→ **To be done**
Set down the full listing exactly as given. Any pictures are to be left out.

→ **Collected material**
=====

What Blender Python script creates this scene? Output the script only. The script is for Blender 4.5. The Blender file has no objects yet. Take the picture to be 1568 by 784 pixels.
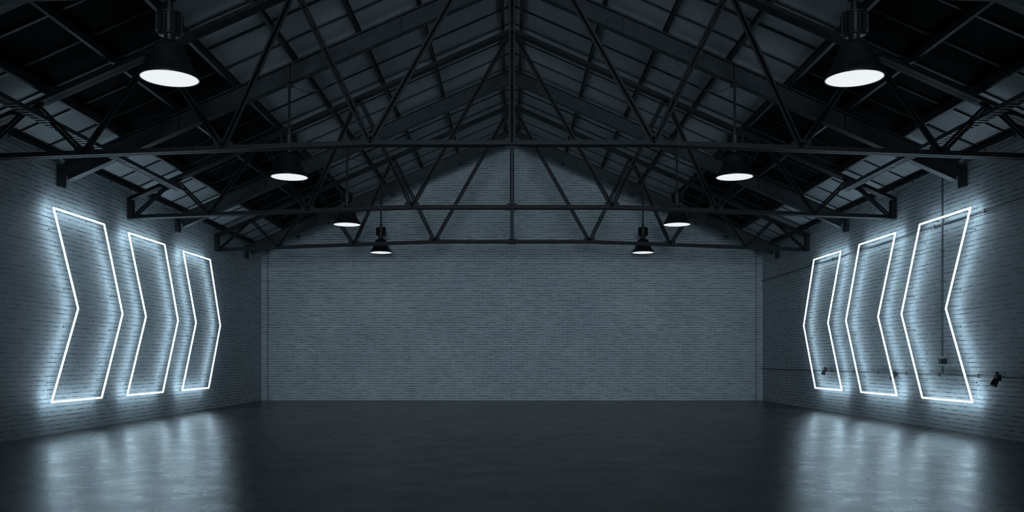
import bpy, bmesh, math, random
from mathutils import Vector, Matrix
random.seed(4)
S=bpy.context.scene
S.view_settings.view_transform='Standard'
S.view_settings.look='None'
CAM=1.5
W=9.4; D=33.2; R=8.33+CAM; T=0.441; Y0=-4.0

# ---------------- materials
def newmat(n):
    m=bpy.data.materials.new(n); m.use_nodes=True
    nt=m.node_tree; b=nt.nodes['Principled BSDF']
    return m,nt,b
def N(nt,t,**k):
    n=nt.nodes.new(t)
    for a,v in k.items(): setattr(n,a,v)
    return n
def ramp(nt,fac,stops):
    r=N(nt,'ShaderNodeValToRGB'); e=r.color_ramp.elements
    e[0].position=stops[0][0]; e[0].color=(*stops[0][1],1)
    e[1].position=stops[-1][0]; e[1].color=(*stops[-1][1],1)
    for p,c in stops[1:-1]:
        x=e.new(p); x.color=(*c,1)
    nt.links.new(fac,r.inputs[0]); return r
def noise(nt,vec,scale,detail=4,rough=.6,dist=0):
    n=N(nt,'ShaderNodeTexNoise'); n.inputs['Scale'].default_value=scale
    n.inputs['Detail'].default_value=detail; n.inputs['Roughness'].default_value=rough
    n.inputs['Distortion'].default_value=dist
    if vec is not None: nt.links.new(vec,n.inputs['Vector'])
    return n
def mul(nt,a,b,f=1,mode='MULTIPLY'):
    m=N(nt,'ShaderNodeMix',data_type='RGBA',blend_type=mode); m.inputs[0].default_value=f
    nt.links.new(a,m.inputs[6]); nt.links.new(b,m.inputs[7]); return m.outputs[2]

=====

→ **Task solution**
What Blender Python script creates this scene? Output the script only. The script is for Blender 4.5. The Blender file has no objects yet. Take the picture to be 1568 by 784 pixels.
import bpy, bmesh, math, random
from mathutils import Vector, Matrix
random.seed(4)
S=bpy.context.scene
S.view_settings.view_transform='Standard'
S.view_settings.look='None'
CAM=1.5
W=9.4; D=33.2; R=8.33+CAM; T=0.441; Y0=-4.0

# ---------------- materials
def newmat(n):
    m=bpy.data.materials.new(n); m.use_nodes=True
    nt=m.node_tree; b=nt.nodes['Principled BSDF']
    return m,nt,b
def N(nt,t,**k):
    n=nt.nodes.new(t)
    for a,v in k.items(): setattr(n,a,v)
    return n
def ramp(nt,fac,stops):
    r=N(nt,'ShaderNodeValToRGB'); e=r.color_ramp.elements
    e[0].position=stops[0][0]; e[0].color=(*stops[0][1],1)
    e[1].position=stops[-1][0]; e[1].color=(*stops[-1][1],1)
    for p,c in stops[1:-1]:
        x=e.new(p); x.color=(*c,1)
    nt.links.new(fac,r.inputs[0]); return r
def noise(nt,vec,scale,detail=4,rough=.6,dist=0):
    n=N(nt,'ShaderNodeTexNoise'); n.inputs['Scale'].default_value=scale
    n.inputs['Detail'].default_value=detail; n.inputs['Roughness'].default_value=rough
    n.inputs['Distortion'].default_value=dist
    if vec is not None: nt.links.new(vec,n.inputs['Vector'])
    return n
def mul(nt,a,b,f=1,mode='MULTIPLY'):
    m=N(nt,'ShaderNodeMix',data_type='RGBA',blend_type=mode); m.inputs[0].default_value=f
    nt.links.new(a,m.inputs[6]); nt.links.new(b,m.inputs[7]); return m.outputs[2]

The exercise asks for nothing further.